Consequently, one would have to be really mean and haughty to blame Decca for not spotting the future genius of ʽPeggy Sueʼ or ʽWords Of Loveʼ in these cautious first moves at trying to construct one’s own artistic identity — also, considering that Buddy got his new contract with the smaller Brunswick label that was legally under Decca anyway, the record industry cannot be said to have treated the rising wannabe star too cruelly.

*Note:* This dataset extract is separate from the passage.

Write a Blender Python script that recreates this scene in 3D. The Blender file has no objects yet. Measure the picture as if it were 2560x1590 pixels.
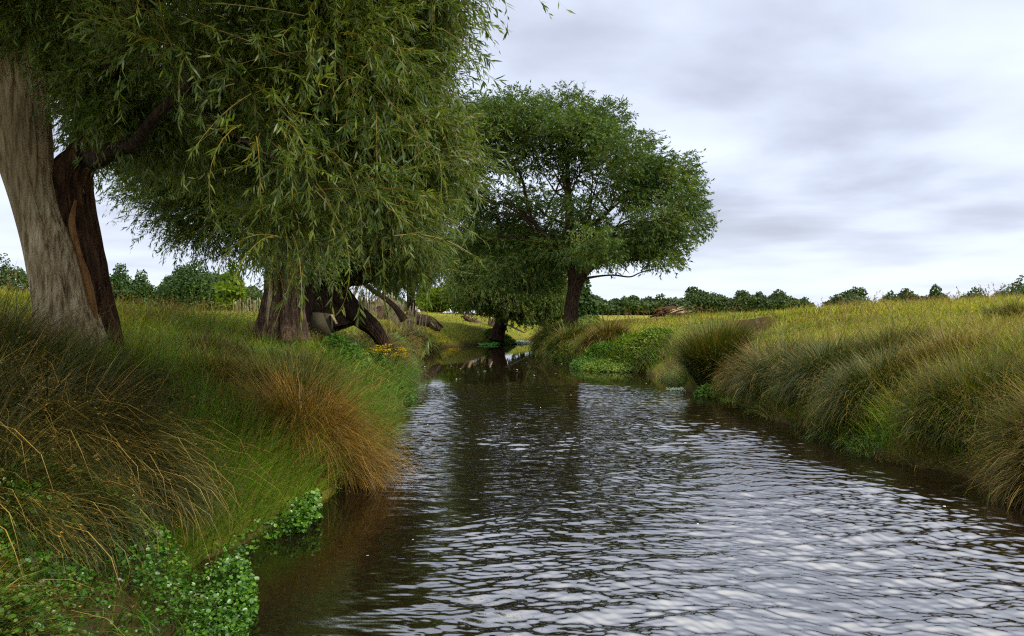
import bpy, math
import numpy as np
from mathutils import Vector

R = math.radians
S = bpy.context.scene
C = S.collection
rng = np.random.default_rng(7)

# ------------------------------------------------------------------ camera, sky, sun
F = 28.0 / 36.0 * 2560.0
HC = 1.6
cam = bpy.data.objects.new('camera', bpy.data.cameras.new('camera'))
C.objects.link(cam)
cam.data.lens = 28.0
cam.data.sensor_width = 36.0
cam.data.clip_start = 0.05
cam.data.clip_end = 5000.0
cam.location = (0, 0, HC)
cam.rotation_euler = (R(90) - math.atan(10 / F), 0, 0)
S.camera = cam

SUN_EL, SUN_AZ = 48.0, 112.0      # azimuth clockwise from +Y (view direction)
world = bpy.data.worlds.new('World')
S.world = world
world.use_nodes = True
nt = world.node_tree
nt.nodes.clear()
def N(t, typ, **kw):
    n = t.nodes.new(typ)
    for k, v in kw.items():
        if k.startswith('i_'):
            n.inputs[k[2:].replace('_', ' ')].default_value = v
        else:
            setattr(n, k, v)
    return n
def L(t, a, b): t.links.new(a, b)
def math_(t, op, a, b=None, clamp=False):
    n = t.nodes.new('ShaderNodeMath'); n.operation = op; n.use_clamp = clamp
    for i, v in enumerate((a, b)):
        if v is None: continue
        if isinstance(v, (int, float)): n.inputs[i].default_value = v
        else: t.links.new(v, n.inputs[i])
    return n.outputs[0]
def mixc(t, fac, a, b, mode='MIX'):
    n = t.nodes.new('ShaderNodeMix'); n.data_type = 'RGBA'; n.blend_type = mode
    for k, v in ((0, fac), (6, a), (7, b)):
        if isinstance(v, (int, float)): n.inputs[k].default_value = v
        elif isinstance(v, tuple): n.inputs[k].default_value = (*v, 1)
        else: t.links.new(v, n.inputs[k])
    return n.outputs[2]
def rampf(t, fac, stops, interp='LINEAR'):
    n = t.nodes.new('ShaderNodeValToRGB'); cr = n.color_ramp; cr.interpolation = interp
    while len(cr.elements) < len(stops): cr.elements.new(0.5)
    for e, (p, c) in zip(cr.elements, stops):
        e.position = p; e.color = (*c, 1) if len(c) == 3 else c
    t.links.new(fac, n.inputs[0])
    return n.outputs[0]
def g3(v): return (v, v, v)

tc = N(nt, 'ShaderNodeTexCoord')
sep = N(nt, 'ShaderNodeSeparateXYZ'); L(nt, tc.outputs['Generated'], sep.inputs[0])
zc = math_(nt, 'MAXIMUM', sep.outputs[2], 0.0)
den = math_(nt, 'ADD', zc, 0.10)
cx = math_(nt, 'DIVIDE', sep.outputs[0], den)
cy = math_(nt, 'DIVIDE', sep.outputs[1], den)
cmb = N(nt, 'ShaderNodeCombineXYZ'); L(nt, cx, cmb.inputs[0]); L(nt, cy, cmb.inputs[1])
n1 = N(nt, 'ShaderNodeTexNoise', i_Scale=0.55, i_Detail=7.0, i_Roughness=0.52, i_Distortion=0.25)
n2 = N(nt, 'ShaderNodeTexNoise', i_Scale=1.6, i_Detail=5.0, i_Roughness=0.4)
mp = N(nt, 'ShaderNodeMapping'); mp.inputs['Location'].default_value = (3.1, 1.7, 0)
L(nt, cmb.outputs[0], mp.inputs[0]); L(nt, mp.outputs[0], n1.inputs['Vector'])
mp2 = N(nt, 'ShaderNodeMapping'); mp2.inputs['Location'].default_value = (7.9, -2.3, 4); L(nt, cmb.outputs[0], mp2.inputs[0]); L(nt, mp2.outputs[0], n2.inputs['Vector'])
nn = math_(nt, 'ADD', math_(nt, 'MULTIPLY', n1.outputs[0], 0.65), math_(nt, 'MULTIPLY', n2.outputs[0], 0.35))
cloud = rampf(nt, nn, [(0.32, (0.38, 0.405, 0.50)), (0.42, (0.50, 0.54, 0.66)), (0.51, (0.65, 0.71, 0.85)), (0.62, (0.76, 0.83, 0.98))])
hor = rampf(nt, zc, [(0.0, g3(1.0)), (0.16, g3(0.0))], 'EASE')
cloud = mixc(nt, math_(nt, 'MULTIPLY', hor, 0.6), cloud, (0.78, 0.85, 0.97))
lift = rampf(nt, zc, [(0.38, g3(0.0)), (0.98, g3(1.0))], 'EASE')
cloud = mixc(nt, math_(nt, 'MULTIPLY', lift, 0.85), cloud, (0.90, 0.88, 0.82))
mul = math_(nt, 'ADD', math_(nt, 'MULTIPLY', lift, 0.75), 0.70)
skyt = N(nt, 'ShaderNodeTexSky'); skyt.sky_type = 'NISHITA'; skyt.sun_disc = False
skyt.sun_elevation = R(SUN_EL); skyt.sun_rotation = R(SUN_AZ)
bg1 = N(nt, 'ShaderNodeBackground'); bg1.inputs[1].default_value = 0.05
L(nt, skyt.outputs[0], bg1.inputs[0])
bg2 = N(nt, 'ShaderNodeBackground'); L(nt, cloud, bg2.inputs[0]); L(nt, mul, bg2.inputs[1])
mixs = N(nt, 'ShaderNodeMixShader'); mixs.inputs[0].default_value = 0.88
L(nt, bg1.outputs[0], mixs.inputs[1]); L(nt, bg2.outputs[0], mixs.inputs[2])
wo = N(nt, 'ShaderNodeOutputWorld'); L(nt, mixs.outputs[0], wo.inputs[0])

sun = bpy.data.objects.new('sun', bpy.data.lights.new('sun', 'SUN'))
C.objects.link(sun)
sun.data.energy = 1.5
sun.data.angle = R(12)
sun.data.color = (1.0, 0.94, 0.84)
sd = Vector((math.sin(R(SUN_AZ)) * math.cos(R(SUN_EL)), math.cos(R(SUN_AZ)) * math.cos(R(SUN_EL)), math.sin(R(SUN_EL))))
sun.rotation_euler = sd.to_track_quat('Z', 'Y').to_euler()

S.view_settings.view_transform = 'Standard'
S.view_settings.look = 'None'
S.view_settings.exposure = 0.95
S.view_settings.gamma = 1.0
S.render.engine = 'CYCLES'
S.cycles.max_bounces = 5
S.cycles.diffuse_bounces = 3
S.cycles.glossy_bounces = 2
S.cycles.transmission_bounces = 3
S.cycles.caustics_reflective = False
S.cycles.caustics_refractive = False
S.cycles.use_denoising = False
S.cycles.sample_clamp_indirect = 3.0
S.cycles.filter_width = 1.2

# ------------------------------------------------------------------ helpers
def P(px, py, Y):
    return np.array([(px - 1280) / F * Y, Y, HC - (py - 785) / F * Y])

def mesh(name, V, quads=None, tris=None, mat=None, parent=None, attrs=None, smooth=False):
    me = bpy.data.meshes.new(name)
    V = np.asarray(V, np.float32)
    q = np.zeros((0, 4), np.int32) if quads is None else np.asarray(quads, np.int32).reshape(-1, 4)
    t = np.zeros((0, 3), np.int32) if tris is None else np.asarray(tris, np.int32).reshape(-1, 3)
    me.vertices.add(len(V)); me.vertices.foreach_set('co', V.ravel())
    loops = np.concatenate([q.ravel(), t.ravel()])
    me.loops.add(len(loops)); me.loops.foreach_set('vertex_index', loops)
    st = np.concatenate([np.arange(len(q)) * 4, len(q) * 4 + np.arange(len(t)) * 3]).astype(np.int32)
    me.polygons.add(len(st)); me.polygons.foreach_set('loop_start', st)
    me.update(calc_edges=True)
    if smooth: me.polygons.foreach_set('use_smooth', np.ones(len(st), bool))
    for k, a in (attrs or {}).items():
        at = me.attributes.new(k, 'FLOAT', 'POINT'); at.data.foreach_set('value', np.asarray(a, np.float32))
    if mat is not None: me.materials.append(mat)
    o = bpy.data.objects.new(name, me); C.objects.link(o)
    if parent is not None: o.parent = parent
    return o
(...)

It is, however, ironic and even cruel that That’ll Be The Day would be only the second and very last LP of Buddy Holly material that the artist himself would see released in his lifetime — and while I do not know of his reaction to Decca’s commercial move, I am sure it must have been similar to the average reaction of a successful writer to the sudden publication of his teenage poetry exercises.
At the very least, unlike the stream of rudely doctored and tampered musical sketches that followed Buddy’s demise, these are fully authentic documents that give you Buddy Holly in his rawest and most spontaneous state of mind — things that are held dear by certain types of people, meaning that there are most likely some fans out there who actually prefer the early version of ‘That’ll Be The Day’ to the more complex and polished re-recording, just like there are fans out there who swear by the «wild» Hamburg period of the early Beatles before Brian Epstein and George Martin put them in suits and pacified their musical aesthetics. Problem is, some of them are indeed «born to be wild», but others are rather «born to sweet delight», and this album — a relatively wild one — happened to be released right in the middle of Buddy’s sweetest delight period, which made things confusing back then and continues to make them confusing even in retrospect.